Given instruction> Can you retype every record below exactly as written?

>> Start

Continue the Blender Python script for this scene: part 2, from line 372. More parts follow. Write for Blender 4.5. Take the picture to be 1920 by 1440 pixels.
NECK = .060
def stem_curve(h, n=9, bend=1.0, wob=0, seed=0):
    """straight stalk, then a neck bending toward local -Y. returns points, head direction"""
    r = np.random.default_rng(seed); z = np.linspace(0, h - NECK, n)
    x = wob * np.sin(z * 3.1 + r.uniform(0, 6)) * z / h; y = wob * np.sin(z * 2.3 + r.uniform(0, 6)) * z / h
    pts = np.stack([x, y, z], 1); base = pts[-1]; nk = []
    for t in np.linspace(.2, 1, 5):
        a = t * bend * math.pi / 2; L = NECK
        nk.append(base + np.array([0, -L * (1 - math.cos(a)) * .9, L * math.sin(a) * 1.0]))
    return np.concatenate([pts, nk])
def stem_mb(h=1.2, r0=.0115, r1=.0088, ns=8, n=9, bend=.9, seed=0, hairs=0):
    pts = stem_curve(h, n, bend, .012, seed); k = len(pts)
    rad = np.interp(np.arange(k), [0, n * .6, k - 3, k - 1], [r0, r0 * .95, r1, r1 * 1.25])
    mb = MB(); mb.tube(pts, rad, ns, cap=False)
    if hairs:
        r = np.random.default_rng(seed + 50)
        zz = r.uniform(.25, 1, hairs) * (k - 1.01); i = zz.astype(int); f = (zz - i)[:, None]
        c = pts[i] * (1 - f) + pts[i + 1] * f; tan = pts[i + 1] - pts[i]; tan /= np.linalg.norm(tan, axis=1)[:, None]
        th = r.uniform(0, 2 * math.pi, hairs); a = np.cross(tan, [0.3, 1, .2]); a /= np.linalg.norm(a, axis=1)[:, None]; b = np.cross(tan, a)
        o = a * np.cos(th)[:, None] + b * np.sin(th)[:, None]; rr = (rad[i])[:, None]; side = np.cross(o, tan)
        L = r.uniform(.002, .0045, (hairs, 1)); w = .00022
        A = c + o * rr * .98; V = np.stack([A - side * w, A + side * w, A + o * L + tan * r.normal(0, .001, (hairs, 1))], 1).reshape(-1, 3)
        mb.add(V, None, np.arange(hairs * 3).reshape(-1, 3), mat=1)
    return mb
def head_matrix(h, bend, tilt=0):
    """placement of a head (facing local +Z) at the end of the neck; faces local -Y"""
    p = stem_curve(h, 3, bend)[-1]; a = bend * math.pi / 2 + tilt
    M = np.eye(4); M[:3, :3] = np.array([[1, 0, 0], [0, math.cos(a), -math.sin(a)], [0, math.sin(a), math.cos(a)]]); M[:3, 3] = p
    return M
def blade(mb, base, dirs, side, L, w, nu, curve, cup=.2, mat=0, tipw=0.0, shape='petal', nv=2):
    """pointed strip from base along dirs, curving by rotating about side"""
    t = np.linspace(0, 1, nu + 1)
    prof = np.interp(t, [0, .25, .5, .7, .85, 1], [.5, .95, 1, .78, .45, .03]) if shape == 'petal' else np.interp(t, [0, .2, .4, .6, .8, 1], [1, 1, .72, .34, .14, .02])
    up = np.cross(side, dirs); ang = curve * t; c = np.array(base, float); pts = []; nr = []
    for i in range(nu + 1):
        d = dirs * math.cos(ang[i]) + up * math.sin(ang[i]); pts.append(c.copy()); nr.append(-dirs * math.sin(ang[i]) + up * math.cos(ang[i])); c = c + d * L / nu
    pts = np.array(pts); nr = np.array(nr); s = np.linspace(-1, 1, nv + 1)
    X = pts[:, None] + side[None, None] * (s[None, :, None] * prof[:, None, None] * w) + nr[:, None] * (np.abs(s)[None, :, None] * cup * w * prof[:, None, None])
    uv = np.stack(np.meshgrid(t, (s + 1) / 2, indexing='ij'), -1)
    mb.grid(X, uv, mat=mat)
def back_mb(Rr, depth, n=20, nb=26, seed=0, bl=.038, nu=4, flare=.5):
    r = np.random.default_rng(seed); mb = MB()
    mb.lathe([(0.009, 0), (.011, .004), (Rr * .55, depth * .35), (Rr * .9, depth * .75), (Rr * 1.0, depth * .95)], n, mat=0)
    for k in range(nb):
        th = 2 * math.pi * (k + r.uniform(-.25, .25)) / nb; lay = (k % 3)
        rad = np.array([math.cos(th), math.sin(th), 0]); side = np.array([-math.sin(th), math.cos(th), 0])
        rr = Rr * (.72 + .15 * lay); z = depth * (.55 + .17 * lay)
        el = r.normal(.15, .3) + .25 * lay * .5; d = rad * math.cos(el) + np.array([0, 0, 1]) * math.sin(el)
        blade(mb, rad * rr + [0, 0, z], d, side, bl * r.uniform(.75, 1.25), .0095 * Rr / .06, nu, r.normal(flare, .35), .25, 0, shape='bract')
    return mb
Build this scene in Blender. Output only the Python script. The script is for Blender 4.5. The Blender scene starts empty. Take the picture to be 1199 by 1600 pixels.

>> End

Complete output>
Continue the Blender Python script for this scene: part 2, from line 372. More parts follow. Write for Blender 4.5. Take the picture to be 1920 by 1440 pixels.
NECK = .060
def stem_curve(h, n=9, bend=1.0, wob=0, seed=0):
    """straight stalk, then a neck bending toward local -Y. returns points, head direction"""
    r = np.random.default_rng(seed); z = np.linspace(0, h - NECK, n)
    x = wob * np.sin(z * 3.1 + r.uniform(0, 6)) * z / h; y = wob * np.sin(z * 2.3 + r.uniform(0, 6)) * z / h
    pts = np.stack([x, y, z], 1); base = pts[-1]; nk = []
    for t in np.linspace(.2, 1, 5):
        a = t * bend * math.pi / 2; L = NECK
        nk.append(base + np.array([0, -L * (1 - math.cos(a)) * .9, L * math.sin(a) * 1.0]))
    return np.concatenate([pts, nk])
def stem_mb(h=1.2, r0=.0115, r1=.0088, ns=8, n=9, bend=.9, seed=0, hairs=0):
    pts = stem_curve(h, n, bend, .012, seed); k = len(pts)
    rad = np.interp(np.arange(k), [0, n * .6, k - 3, k - 1], [r0, r0 * .95, r1, r1 * 1.25])
    mb = MB(); mb.tube(pts, rad, ns, cap=False)
    if hairs:
        r = np.random.default_rng(seed + 50)
        zz = r.uniform(.25, 1, hairs) * (k - 1.01); i = zz.astype(int); f = (zz - i)[:, None]
        c = pts[i] * (1 - f) + pts[i + 1] * f; tan = pts[i + 1] - pts[i]; tan /= np.linalg.norm(tan, axis=1)[:, None]
        th = r.uniform(0, 2 * math.pi, hairs); a = np.cross(tan, [0.3, 1, .2]); a /= np.linalg.norm(a, axis=1)[:, None]; b = np.cross(tan, a)
        o = a * np.cos(th)[:, None] + b * np.sin(th)[:, None]; rr = (rad[i])[:, None]; side = np.cross(o, tan)
        L = r.uniform(.002, .0045, (hairs, 1)); w = .00022
        A = c + o * rr * .98; V = np.stack([A - side * w, A + side * w, A + o * L + tan * r.normal(0, .001, (hairs, 1))], 1).reshape(-1, 3)
        mb.add(V, None, np.arange(hairs * 3).reshape(-1, 3), mat=1)
    return mb
def head_matrix(h, bend, tilt=0):
    """placement of a head (facing local +Z) at the end of the neck; faces local -Y"""
    p = stem_curve(h, 3, bend)[-1]; a = bend * math.pi / 2 + tilt
    M = np.eye(4); M[:3, :3] = np.array([[1, 0, 0], [0, math.cos(a), -math.sin(a)], [0, math.sin(a), math.cos(a)]]); M[:3, 3] = p
    return M
def blade(mb, base, dirs, side, L, w, nu, curve, cup=.2, mat=0, tipw=0.0, shape='petal', nv=2):
    """pointed strip from base along dirs, curving by rotating about side"""
    t = np.linspace(0, 1, nu + 1)
    prof = np.interp(t, [0, .25, .5, .7, .85, 1], [.5, .95, 1, .78, .45, .03]) if shape == 'petal' else np.interp(t, [0, .2, .4, .6, .8, 1], [1, 1, .72, .34, .14, .02])
    up = np.cross(side, dirs); ang = curve * t; c = np.array(base, float); pts = []; nr = []
    for i in range(nu + 1):
        d = dirs * math.cos(ang[i]) + up * math.sin(ang[i]); pts.append(c.copy()); nr.append(-dirs * math.sin(ang[i]) + up * math.cos(ang[i])); c = c + d * L / nu
    pts = np.array(pts); nr = np.array(nr); s = np.linspace(-1, 1, nv + 1)
    X = pts[:, None] + side[None, None] * (s[None, :, None] * prof[:, None, None] * w) + nr[:, None] * (np.abs(s)[None, :, None] * cup * w * prof[:, None, None])
    uv = np.stack(np.meshgrid(t, (s + 1) / 2, indexing='ij'), -1)
    mb.grid(X, uv, mat=mat)
def back_mb(Rr, depth, n=20, nb=26, seed=0, bl=.038, nu=4, flare=.5):
    r = np.random.default_rng(seed); mb = MB()
    mb.lathe([(0.009, 0), (.011, .004), (Rr * .55, depth * .35), (Rr * .9, depth * .75), (Rr * 1.0, depth * .95)], n, mat=0)
    for k in range(nb):
        th = 2 * math.pi * (k + r.uniform(-.25, .25)) / nb; lay = (k % 3)
        rad = np.array([math.cos(th), math.sin(th), 0]); side = np.array([-math.sin(th), math.cos(th), 0])
        rr = Rr * (.72 + .15 * lay); z = depth * (.55 + .17 * lay)
        el = r.normal(.15, .3) + .25 * lay * .5; d = rad * math.cos(el) + np.array([0, 0, 1]) * math.sin(el)
        blade(mb, rad * rr + [0, 0, z], d, side, bl * r.uniform(.75, 1.25), .0095 * Rr / .06, nu, r.normal(flare, .35), .25, 0, shape='bract')
    return mb
Build this scene in Blender. Output only the Python script. The script is for Blender 4.5. The Blender scene starts empty. Take the picture to be 1199 by 1600 pixels.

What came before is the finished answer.